I wake up on Monday mornings, but I don’t feel like myself. Why? I don’t know, I haven’t figured it out yet. I snooze my alarm clock a thousand times, and, of course, it goes off about every five minutes. It’s not a nice alarm either. It’s the ordinary one that comes with iPhones and lazy people like myself don’t change the sound.
Maybe if I set my phone away from the bed, then it’d be harder to fall into temptation and hop back in. But no, I don’t think so, because I’d jump right back into bed after turning it off. Yes, it has happened before. It’s not about forming a habit as much as it is figuring out why I can’t get up. There are good routines that you read about on Medium, MindBodyGreen, or any self-help blog, and then there are the ones that I create for myself and can’t seem to shake away.
My body feels as though I ran a marathon the previous day. That is, even if I didn’t partake in the “brunch festivities” (and by that I mean heavy drinking) or even if I didn’t participate in much physical activity. So that can’t be it. It can’t be about how much I do or don’t do or how much I drink or don’t drink. During those Monday mornings, my mind doesn’t feel rested or refreshed, but it does feel as if Monday was slowly taking over my life. Aside from the physical pain, I do not feel tired. It’s not like I go back to sleep anyway. I toss and turn until the next time the alarm goes off. And believe me, that’s only five minutes away from the previous one and not worth snoozing. By now you should be thinking that I’m sad or even depressed, but honestly, I don’t think so. Does depression select certain days of the week to “attack” its victims? How selective does depression have to be to try and only mess with me on Mondays?

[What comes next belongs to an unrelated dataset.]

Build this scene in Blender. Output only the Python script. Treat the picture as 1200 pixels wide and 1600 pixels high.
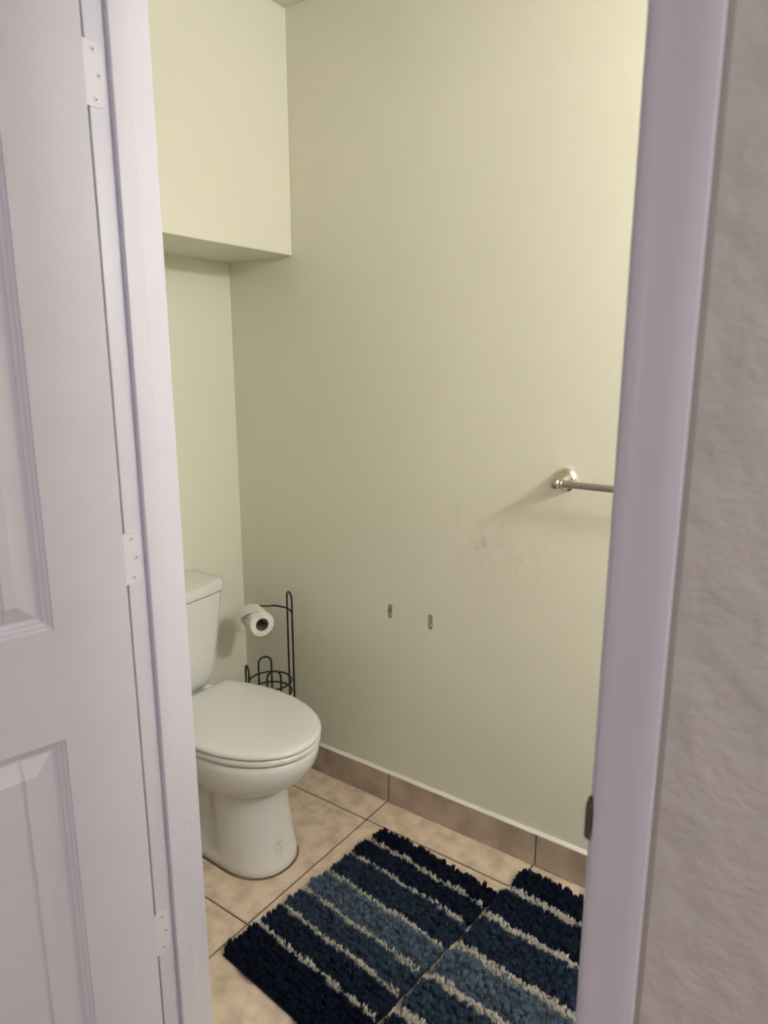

All along I’m thinking about the million things I have to do and work on for the whole week. I’m sure I forget a lot of them -- after all my memory is not the greatest. I’m not kidding when I say that I forget a lot of things I have to do, even when I write them down on both of my calendars. In worrying so much, I become paralyzed. Not because I’m behind, but because I have to figure out how to motivate myself to do all the things I have to do. In my mind I know that the amount of tasks I have to accomplish are doable, but I become overwhelmed by it all and I freak out a little.
I don’t understand how my life went from loving to wake up in the mornings and go see my friends in school when I was a kid, to literally dragging my feet to get up. Do I have as many friends now? Probably not as many, but the ones I have are great ones. Can they even tell that I struggle on Mondays? Probably not, but it’s not their fault. Perhaps, I should open up more about my relationship with Mondays. It can’t hurt to try. And who knows -- they might even have a similar experience with Mondays.
Maybe you deal with this too...
My relationship with Mondays isn't the best, but my relationship with the rest of the days gets progressively better. When it’s Friday I feel great. It's a vicious cycle that I wish to end.